NATO should adopt a holistic approach to capability development that marries research, design, and production to turn industrial development into more than just the sum of its structural parts. Three ways to build this holistic approach are: 

Champion defense industrial cooperation. To innovate at the necessary pace, the Alliance must build defense industrial co-development, co-production, and co-assembly pathways. Working industry-to-industry or industry-to-partner, such collaborative efforts can help enable allied industries to scale up production and develop cutting-edge defense technologies. This approach defrays risk for industry, builds stronger transatlantic bonds, and shortens lead times for capability delivery. 

Advance a model that combines expertise across sectors. To build more resilient and sustainable defense innovation ecosystems, allies should foster a defense innovation model that integrates government, industry, and academia. With these three sectors working together, allies can coordinate experimentation, testing, and manufacturing efforts to accelerate development and deployment timelines. Applied across the Atlantic, such a model could replace isolated national pilot projects with a coordinated framework for sustained, interoperable innovation.

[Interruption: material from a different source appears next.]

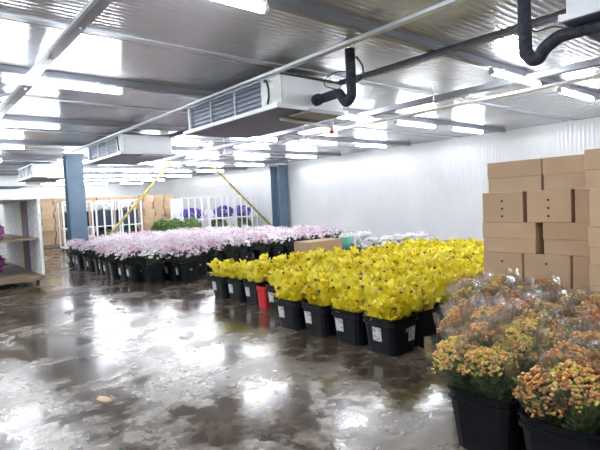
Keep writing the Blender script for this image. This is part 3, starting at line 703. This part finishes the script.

Establish a NATO Defense Innovation Unit to spur development. Modeled after the United States’ own Defense Innovation Unit, a NATO version of the institution would help the Alliance coordinate funding, regulation, and capability development. A NATO Defense Innovation Unit would maintain shared test facilities, align technical standards, and guide the transition of prototypes into fielded systems. It would serve as a permanent platform connecting NATO’s innovation initiatives—such as DIANA and the NATO Innovation Fund—with national and private-sector efforts.

Building transatlantic innovation ecosystems must begin with the basics: financing innovation wisely, regulating for speed and scalability, and building integrated defense innovation models across sectors and allied capitals. A roadmap grounded in smart investment, adaptive regulations, and collaborative production can transform innovation into readiness.